> [Exercise brief] For every line in the data below that contains "script", copy the line.

> [Material for this exercise]
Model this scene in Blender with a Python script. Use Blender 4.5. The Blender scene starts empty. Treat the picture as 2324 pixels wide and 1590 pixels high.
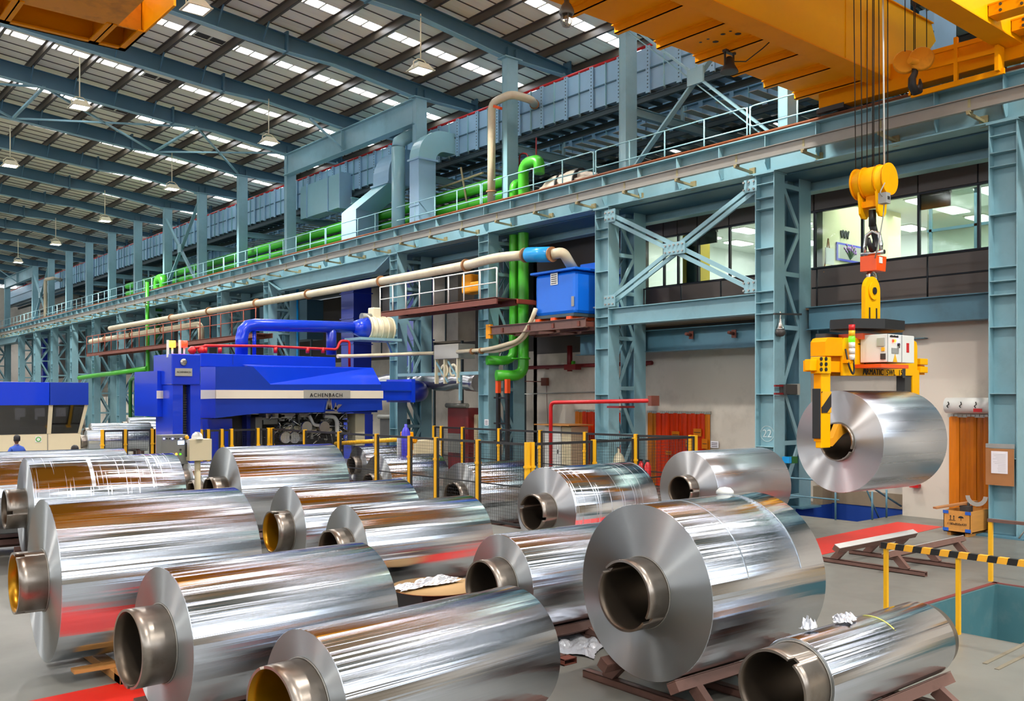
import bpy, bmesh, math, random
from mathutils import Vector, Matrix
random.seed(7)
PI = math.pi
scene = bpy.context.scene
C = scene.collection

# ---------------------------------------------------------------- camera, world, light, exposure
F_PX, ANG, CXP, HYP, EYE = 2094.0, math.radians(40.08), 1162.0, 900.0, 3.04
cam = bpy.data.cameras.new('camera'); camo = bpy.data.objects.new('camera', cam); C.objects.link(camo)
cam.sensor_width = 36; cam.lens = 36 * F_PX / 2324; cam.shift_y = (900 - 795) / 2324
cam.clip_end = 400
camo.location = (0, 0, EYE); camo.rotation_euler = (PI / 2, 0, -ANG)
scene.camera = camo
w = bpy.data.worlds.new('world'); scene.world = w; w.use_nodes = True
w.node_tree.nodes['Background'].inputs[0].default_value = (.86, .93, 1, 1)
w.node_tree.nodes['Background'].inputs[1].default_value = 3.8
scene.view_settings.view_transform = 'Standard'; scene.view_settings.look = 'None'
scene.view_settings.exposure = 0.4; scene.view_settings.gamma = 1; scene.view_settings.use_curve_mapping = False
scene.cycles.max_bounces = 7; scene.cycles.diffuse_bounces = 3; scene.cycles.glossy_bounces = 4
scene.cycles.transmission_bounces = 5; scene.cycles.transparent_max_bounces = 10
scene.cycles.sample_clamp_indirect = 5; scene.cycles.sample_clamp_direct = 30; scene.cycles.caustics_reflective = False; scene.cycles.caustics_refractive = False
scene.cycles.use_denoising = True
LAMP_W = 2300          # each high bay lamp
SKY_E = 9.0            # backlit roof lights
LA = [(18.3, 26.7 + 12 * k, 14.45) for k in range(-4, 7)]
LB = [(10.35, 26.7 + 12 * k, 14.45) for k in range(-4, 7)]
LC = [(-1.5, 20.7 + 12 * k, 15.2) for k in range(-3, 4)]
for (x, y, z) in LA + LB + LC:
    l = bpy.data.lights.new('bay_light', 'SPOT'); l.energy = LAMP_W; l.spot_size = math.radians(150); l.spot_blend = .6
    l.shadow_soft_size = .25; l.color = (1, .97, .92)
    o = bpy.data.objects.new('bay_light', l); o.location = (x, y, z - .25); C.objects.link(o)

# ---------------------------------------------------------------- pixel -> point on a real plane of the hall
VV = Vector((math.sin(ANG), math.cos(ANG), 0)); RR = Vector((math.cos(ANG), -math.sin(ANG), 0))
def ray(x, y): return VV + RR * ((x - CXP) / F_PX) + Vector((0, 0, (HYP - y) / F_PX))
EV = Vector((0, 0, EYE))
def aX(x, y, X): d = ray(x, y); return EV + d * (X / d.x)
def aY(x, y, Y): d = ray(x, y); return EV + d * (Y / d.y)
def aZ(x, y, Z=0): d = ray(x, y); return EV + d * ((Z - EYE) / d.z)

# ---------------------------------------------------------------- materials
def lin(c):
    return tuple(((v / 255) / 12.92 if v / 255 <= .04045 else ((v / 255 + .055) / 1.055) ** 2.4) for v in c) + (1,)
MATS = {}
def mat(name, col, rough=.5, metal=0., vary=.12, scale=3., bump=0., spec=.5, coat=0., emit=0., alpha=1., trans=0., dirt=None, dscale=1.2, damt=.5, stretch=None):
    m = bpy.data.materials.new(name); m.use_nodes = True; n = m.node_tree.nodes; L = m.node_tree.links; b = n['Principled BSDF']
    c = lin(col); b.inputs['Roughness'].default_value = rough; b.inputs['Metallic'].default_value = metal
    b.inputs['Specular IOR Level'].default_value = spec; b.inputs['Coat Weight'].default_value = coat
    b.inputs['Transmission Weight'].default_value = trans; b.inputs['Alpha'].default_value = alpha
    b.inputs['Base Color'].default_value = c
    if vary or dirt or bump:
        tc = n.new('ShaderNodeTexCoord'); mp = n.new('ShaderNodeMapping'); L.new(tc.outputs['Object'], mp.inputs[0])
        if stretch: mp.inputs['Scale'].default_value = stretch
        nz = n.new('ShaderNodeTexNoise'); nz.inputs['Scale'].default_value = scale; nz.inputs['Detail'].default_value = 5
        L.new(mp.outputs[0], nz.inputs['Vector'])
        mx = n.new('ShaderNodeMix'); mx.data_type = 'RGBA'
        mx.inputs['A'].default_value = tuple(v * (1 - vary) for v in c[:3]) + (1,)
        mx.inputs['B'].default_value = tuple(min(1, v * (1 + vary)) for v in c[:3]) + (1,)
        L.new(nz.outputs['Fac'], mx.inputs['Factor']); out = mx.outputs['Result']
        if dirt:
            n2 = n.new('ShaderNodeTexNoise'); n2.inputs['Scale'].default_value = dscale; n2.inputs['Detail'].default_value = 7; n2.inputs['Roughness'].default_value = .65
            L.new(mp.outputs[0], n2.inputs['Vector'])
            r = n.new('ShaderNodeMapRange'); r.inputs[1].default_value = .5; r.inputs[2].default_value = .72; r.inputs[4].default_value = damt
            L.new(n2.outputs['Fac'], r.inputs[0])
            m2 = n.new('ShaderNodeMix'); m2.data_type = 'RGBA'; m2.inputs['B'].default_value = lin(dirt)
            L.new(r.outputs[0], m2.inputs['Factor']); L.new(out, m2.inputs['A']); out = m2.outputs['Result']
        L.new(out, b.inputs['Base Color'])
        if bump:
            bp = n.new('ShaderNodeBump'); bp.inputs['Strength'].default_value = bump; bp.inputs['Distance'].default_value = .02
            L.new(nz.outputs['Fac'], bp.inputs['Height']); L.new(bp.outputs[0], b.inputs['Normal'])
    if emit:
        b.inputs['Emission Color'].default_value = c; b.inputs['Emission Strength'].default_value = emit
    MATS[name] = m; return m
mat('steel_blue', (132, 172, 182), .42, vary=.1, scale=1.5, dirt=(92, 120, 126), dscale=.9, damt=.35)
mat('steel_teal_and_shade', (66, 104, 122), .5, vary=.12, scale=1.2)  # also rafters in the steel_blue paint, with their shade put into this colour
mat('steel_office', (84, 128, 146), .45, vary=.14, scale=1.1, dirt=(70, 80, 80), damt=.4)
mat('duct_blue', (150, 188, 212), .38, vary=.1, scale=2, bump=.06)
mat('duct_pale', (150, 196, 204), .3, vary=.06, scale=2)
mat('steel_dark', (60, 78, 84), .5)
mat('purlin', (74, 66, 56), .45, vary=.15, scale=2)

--

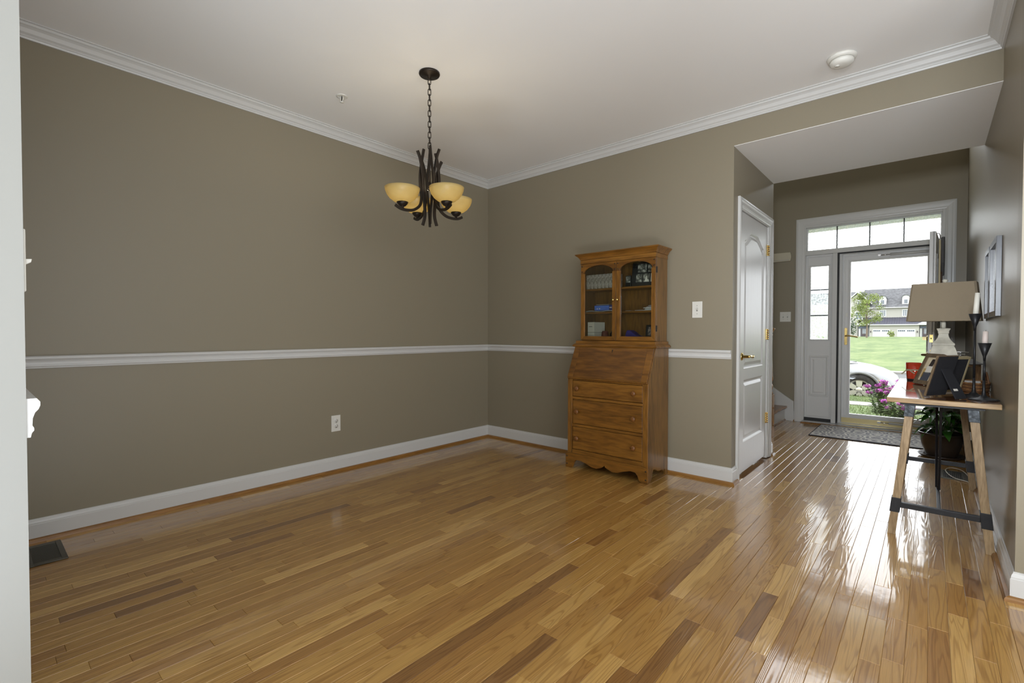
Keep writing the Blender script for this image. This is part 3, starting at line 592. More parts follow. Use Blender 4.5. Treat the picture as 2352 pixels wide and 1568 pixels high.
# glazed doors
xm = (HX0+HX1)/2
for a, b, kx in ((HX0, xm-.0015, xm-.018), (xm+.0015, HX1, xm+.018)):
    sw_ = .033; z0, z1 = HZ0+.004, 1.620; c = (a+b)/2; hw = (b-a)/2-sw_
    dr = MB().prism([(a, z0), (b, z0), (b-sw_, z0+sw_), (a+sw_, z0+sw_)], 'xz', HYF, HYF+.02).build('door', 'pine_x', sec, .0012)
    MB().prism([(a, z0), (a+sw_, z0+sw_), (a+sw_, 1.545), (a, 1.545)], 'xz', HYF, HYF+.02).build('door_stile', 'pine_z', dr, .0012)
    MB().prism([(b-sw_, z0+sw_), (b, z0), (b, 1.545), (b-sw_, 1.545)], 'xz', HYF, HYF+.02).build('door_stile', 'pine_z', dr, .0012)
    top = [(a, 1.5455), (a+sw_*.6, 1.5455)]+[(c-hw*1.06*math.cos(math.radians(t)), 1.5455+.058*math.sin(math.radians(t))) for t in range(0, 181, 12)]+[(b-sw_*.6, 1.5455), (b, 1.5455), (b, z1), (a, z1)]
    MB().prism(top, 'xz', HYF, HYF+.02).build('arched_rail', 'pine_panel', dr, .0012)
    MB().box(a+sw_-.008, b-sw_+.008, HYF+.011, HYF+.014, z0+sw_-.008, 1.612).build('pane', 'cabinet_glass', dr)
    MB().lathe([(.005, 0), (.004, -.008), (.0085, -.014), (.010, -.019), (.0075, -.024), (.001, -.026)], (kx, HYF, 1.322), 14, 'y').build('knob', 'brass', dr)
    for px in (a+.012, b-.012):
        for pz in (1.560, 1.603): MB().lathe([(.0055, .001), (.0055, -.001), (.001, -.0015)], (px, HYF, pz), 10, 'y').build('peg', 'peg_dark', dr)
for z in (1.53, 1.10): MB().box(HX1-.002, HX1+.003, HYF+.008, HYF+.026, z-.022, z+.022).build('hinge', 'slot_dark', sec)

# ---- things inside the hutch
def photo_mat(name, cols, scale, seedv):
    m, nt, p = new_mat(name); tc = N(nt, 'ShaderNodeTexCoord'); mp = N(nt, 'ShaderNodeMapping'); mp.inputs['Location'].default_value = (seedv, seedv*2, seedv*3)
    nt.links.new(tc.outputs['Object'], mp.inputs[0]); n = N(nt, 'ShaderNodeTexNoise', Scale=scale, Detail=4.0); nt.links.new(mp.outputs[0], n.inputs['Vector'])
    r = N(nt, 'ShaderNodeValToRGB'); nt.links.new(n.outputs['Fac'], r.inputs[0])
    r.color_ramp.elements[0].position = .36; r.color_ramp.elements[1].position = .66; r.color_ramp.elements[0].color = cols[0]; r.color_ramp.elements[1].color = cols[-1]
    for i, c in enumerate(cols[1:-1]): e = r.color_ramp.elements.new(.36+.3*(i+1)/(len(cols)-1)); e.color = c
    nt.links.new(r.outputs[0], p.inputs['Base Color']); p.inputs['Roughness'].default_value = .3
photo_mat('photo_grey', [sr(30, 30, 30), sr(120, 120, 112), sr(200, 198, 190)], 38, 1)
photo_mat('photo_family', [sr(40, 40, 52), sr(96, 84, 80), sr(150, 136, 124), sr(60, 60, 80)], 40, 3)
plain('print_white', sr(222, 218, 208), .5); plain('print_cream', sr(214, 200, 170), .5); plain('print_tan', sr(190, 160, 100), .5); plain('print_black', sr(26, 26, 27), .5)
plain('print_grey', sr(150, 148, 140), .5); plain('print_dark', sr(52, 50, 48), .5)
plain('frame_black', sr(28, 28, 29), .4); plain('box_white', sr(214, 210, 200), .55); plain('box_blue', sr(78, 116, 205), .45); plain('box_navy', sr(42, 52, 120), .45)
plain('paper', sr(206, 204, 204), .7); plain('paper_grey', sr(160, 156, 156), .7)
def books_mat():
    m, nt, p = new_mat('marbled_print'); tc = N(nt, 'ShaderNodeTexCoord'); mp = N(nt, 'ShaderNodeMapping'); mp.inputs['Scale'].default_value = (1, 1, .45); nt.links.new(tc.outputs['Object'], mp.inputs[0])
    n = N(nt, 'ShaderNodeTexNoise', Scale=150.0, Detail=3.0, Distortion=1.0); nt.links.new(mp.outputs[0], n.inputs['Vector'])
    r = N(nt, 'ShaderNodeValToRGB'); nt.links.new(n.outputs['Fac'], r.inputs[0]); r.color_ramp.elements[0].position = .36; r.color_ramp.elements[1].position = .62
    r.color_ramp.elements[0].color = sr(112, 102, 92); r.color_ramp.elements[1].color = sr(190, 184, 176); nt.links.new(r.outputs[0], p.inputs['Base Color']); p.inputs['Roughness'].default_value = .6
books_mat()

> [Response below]
Model this scene in Blender with a Python script. Use Blender 4.5. The Blender scene starts empty. Treat the picture as 2324 pixels wide and 1590 pixels high.
Keep writing the Blender script for this image. This is part 3, starting at line 592. More parts follow. Use Blender 4.5. Treat the picture as 2352 pixels wide and 1568 pixels high.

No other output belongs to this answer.